Spotify’s regional head of programmatic says whether brands are looking to build an in-house capability or are relying on their agency for it, finding the right people to run that growing part of the business is vital.

But as Programmatic Media founder Virginia Hyland points out, most marketers never actually meet the people who are trading their programmatic media.

“It’s really important you understand the quality of the people and meet the people,” she says. “A lot of the time the programmatic traders are kept in the back room. You don’t see them and they’re at arm’s length. There are account directors on some businesses who have never actually met the people doing the trading.

“Have you asked them what their thoughts are around the space, and why is it that you’re not seeing them? You need to gain confidence in the people who are working on your business and spending your money on your behalf.”

“Ask your agency how do they attract and keep good talent?” she adds. “Right now in agency land we have a 40% churn rate on staff and we’re really stressed around how we keep great people in our business.

“So where are the incentives for these people in the business? I was working with a client recently talking about skin in the game, and I said if that’s the case every person on that team should get a bonus boost. It’s a very competitive landscape, and we found that by offering good incentives we were able to cut the churn rate to about 5%.”

For Kathy Damatopoulos, Suncorp’s senior digital manager – performance media manager, brand and marketing, staffing is “my biggest concern”.

For the last 18 months, Damatopoulos has been scoping out the needs for the business should they decide to take their programmatic trading in-house.

“The biggest key learning for me in the last 18 months is you’re not going to get operational success of bringing programmatic in-house if you’re not considering the internal ecosystem you need to set up and the business unit it needs to function in.”

Damatopoulos describes the need to evolve the marketing team structure, and the roles within the marketing team in the business.

Kathy Damatopoulos is a senior digital manager at Suncorp

 

“Staffing is my biggest concern,” she admits. “Finding the right people and how am I going to keep them motivated? The example of agency staff wanting to work on site is a major thing. I think clients do have opportunities, especially if you’re looking at hiring some of those more analytical people.

“If you look at our business, I could see how someone in trading could work across our e-comms platforms teams, or activating experiences online, or data or technology. So I think we have to be a bit broader in how we look to hire people and look at career progression. At the end of the day, I think culture is the biggest one and that’s going to take a lot of time.”

For Robins, the important thing for anyone running programmatic, either in-house or at an agency, is structuring the desk right, and understanding what the job roles needed are.

“A trading desk is a team of people. There are various different skills you need compared to an agency team working in planning and buying,” he explains.

“It’s probably a little different from the typical planner/buyer in the roles they now do on a trading desk. Where before it was probably a case of splitting time between planning and buying and negotiating with publishers and sending campaigns live and doing some reporting, when a campaign was pushed live that was kind of it, you could go to lunch.

“The big difference when it comes to programmatic is that real-time element – the fact that campaigns are running and decisions are being made on every single element.
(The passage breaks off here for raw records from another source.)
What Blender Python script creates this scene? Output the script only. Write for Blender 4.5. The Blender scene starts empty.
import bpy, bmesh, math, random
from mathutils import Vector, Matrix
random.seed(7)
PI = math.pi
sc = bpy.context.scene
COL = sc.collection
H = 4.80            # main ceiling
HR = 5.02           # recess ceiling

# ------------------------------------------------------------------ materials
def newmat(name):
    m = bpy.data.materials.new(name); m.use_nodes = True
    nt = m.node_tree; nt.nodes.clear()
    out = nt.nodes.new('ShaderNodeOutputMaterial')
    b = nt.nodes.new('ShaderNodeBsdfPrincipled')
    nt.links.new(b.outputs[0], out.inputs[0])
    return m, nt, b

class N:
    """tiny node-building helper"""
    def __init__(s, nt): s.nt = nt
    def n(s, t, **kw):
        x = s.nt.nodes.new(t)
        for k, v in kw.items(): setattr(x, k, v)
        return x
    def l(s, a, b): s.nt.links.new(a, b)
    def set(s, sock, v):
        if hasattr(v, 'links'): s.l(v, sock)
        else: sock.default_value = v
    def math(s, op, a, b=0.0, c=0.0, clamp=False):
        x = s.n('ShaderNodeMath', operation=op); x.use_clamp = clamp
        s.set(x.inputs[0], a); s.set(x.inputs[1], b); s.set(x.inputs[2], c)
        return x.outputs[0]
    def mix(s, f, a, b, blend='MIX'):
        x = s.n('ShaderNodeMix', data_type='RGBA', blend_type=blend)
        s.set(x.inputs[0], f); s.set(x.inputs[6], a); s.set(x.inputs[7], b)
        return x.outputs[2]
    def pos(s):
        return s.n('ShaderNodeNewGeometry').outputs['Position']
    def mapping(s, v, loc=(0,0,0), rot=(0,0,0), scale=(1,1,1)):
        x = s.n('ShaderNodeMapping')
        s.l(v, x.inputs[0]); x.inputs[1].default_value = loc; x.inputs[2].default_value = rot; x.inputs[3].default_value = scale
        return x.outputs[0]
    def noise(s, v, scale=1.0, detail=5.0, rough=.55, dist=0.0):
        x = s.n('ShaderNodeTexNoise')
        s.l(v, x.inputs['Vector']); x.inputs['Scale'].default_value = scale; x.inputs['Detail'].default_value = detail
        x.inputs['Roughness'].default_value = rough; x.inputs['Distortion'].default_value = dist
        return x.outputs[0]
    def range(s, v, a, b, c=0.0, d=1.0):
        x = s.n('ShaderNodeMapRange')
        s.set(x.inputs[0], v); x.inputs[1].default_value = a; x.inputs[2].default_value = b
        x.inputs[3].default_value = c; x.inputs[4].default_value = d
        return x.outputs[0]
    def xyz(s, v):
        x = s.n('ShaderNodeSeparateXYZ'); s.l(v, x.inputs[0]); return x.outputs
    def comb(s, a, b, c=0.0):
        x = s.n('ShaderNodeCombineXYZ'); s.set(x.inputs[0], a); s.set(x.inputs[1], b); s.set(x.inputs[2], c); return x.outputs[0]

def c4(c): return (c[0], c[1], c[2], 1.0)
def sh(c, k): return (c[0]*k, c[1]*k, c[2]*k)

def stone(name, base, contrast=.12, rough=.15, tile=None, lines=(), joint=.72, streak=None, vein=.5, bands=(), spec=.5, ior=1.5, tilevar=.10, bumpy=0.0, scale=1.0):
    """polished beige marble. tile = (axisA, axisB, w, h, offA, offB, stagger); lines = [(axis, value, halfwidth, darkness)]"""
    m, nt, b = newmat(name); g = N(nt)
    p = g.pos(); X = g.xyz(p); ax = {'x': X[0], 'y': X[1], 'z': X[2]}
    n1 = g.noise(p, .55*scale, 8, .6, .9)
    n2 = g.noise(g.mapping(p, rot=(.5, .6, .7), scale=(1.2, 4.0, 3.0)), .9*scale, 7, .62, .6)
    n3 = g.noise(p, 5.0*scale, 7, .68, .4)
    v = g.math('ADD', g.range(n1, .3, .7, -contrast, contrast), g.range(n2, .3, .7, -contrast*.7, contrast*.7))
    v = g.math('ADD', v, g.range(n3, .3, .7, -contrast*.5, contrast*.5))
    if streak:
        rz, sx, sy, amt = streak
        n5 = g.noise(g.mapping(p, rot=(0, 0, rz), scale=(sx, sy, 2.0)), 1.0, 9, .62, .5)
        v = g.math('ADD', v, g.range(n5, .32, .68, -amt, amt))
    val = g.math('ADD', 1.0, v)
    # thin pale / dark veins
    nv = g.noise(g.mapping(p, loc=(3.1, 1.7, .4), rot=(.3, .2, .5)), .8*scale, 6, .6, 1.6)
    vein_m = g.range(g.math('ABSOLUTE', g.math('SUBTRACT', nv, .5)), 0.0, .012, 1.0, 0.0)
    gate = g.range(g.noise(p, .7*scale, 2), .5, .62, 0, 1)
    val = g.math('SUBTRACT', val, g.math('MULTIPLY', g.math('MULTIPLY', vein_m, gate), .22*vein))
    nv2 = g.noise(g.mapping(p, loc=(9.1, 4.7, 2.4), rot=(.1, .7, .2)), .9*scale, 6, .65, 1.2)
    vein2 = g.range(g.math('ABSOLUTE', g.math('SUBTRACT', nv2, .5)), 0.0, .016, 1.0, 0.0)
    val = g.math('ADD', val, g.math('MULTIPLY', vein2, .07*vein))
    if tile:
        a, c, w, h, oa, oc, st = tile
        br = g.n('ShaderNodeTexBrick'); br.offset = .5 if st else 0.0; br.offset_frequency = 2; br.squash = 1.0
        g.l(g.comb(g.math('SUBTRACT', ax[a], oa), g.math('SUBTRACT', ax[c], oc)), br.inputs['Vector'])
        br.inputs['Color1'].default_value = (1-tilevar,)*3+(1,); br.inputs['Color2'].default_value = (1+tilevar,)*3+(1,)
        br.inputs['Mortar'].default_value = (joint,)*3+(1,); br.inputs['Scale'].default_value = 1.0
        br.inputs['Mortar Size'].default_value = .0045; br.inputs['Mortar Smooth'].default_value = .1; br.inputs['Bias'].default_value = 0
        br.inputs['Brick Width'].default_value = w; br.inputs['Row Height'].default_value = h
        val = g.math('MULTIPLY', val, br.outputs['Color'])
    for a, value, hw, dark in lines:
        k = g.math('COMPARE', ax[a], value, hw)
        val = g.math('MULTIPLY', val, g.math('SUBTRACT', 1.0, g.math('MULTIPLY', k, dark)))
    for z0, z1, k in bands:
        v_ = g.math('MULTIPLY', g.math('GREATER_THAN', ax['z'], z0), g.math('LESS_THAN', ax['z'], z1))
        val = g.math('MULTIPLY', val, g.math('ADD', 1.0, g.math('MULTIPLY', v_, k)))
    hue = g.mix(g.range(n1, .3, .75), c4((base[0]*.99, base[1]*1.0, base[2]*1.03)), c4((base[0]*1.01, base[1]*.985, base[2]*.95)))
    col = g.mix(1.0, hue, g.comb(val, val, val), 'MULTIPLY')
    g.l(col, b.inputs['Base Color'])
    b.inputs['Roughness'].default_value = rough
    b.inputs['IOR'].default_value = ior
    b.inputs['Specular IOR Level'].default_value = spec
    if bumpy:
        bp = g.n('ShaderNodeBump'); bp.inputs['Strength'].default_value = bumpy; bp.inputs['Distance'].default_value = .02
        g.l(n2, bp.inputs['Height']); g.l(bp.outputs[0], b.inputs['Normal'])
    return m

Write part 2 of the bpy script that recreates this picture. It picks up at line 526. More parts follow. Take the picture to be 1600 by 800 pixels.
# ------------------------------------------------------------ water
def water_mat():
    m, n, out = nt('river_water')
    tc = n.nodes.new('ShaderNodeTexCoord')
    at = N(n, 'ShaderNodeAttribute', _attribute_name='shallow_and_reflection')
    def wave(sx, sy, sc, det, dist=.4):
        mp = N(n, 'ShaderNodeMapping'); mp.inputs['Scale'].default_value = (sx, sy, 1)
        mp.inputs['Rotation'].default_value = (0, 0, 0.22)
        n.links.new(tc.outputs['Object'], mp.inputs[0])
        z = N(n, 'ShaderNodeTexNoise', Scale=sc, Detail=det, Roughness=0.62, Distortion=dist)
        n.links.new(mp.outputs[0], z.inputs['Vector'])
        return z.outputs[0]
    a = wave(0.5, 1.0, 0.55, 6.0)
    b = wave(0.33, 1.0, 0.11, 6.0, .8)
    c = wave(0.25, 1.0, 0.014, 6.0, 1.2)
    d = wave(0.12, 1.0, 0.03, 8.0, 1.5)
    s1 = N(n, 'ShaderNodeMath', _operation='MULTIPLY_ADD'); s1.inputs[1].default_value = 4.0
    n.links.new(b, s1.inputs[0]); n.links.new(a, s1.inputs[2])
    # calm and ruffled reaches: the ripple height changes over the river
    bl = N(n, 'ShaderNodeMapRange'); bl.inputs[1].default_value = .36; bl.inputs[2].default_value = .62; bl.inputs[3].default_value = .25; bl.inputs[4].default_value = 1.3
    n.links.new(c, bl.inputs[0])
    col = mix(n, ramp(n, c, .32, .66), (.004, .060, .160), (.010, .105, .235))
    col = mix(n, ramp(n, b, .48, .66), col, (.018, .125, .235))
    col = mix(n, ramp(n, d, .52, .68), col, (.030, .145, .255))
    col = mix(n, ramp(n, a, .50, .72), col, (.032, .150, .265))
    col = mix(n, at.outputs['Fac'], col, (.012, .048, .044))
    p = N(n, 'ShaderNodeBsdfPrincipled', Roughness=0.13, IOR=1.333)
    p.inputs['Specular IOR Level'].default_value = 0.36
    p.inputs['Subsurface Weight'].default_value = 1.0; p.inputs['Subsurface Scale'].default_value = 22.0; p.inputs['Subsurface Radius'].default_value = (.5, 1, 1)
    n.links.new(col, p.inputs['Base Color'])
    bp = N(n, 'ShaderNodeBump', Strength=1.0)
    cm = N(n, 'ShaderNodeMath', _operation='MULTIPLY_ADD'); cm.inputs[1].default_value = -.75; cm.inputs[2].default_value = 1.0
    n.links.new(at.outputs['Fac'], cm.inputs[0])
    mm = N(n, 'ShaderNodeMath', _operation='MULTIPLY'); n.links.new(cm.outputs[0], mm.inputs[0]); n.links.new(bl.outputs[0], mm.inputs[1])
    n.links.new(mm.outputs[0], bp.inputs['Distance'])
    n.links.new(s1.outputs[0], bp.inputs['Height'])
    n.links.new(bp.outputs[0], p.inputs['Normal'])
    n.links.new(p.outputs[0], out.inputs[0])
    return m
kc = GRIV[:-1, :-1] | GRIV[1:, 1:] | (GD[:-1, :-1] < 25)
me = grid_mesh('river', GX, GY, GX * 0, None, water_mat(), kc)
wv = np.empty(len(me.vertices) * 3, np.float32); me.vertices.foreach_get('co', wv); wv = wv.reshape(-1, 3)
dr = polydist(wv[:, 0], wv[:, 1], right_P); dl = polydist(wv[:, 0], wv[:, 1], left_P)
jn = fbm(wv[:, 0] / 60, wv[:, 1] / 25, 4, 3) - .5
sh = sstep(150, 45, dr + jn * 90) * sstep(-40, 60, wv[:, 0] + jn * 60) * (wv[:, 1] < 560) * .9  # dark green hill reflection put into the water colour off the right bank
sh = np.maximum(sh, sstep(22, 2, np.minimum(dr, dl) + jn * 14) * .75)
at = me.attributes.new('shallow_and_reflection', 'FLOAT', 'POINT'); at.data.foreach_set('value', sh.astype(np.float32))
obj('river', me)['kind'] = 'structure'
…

Really once a campaign is running and is pushed live, that’s really where the work starts.

“For programmatic traders, it’s about being in the platforms day in day out, optimising, be that inventory, be that data, working on the creative to maximise the best possible outcomes throughout the whole process. There’s as much work that goes on on a day-to-day basis through a campaign as there is beforehand.”

Robins says that ability to be “on the tools” and using the technology daily is important for traders, who need to be able to keep up with the rapid pace of change in the technology.

However, he warns that because the space is still relatively new and evolving, it can be hard to find people with much first-hand experience. Consequently, he says there are a couple of traits you need to look for when hiring.

“As long as the individuals have more of that analytical mind and are very comfortable working with numbers, drawing the insights and putting that into action, that’s far more important than a massive media background of negotiation,” he says.

“On top of that, it’s key that the people you hire in this space are super comfortable with change – there’s always something new to test and always changes in the technology that might come in from one day to the next that you didn’t know was going to happen.”

That pace of change element is something that also causes issues for people working on the vendor side of the business. Sam Smith, managing director of the Adobe Ad Cloud in ANZ, says the company’s product suite is updating so rapidly they have a weekly newsletter that goes out to keep staff on top of the changes.

Those staff are then being tasked to go out and talk to clients in both agencies and marketing teams to give on-the-job training and advice.

Damatopoulos says the ability to stay on top of the changes in the technology and techniques is important for the industry as it looks to evolve, and encourages people to seek out more training to enhance their skills.

And to that end, Hyland adds that her Programmatic Media business has partnered with a number of blue-chip companies to develop formalised training to help skill people up properly and to help develop in-house teams for companies who are nervous about sharing their data outwardly with agencies.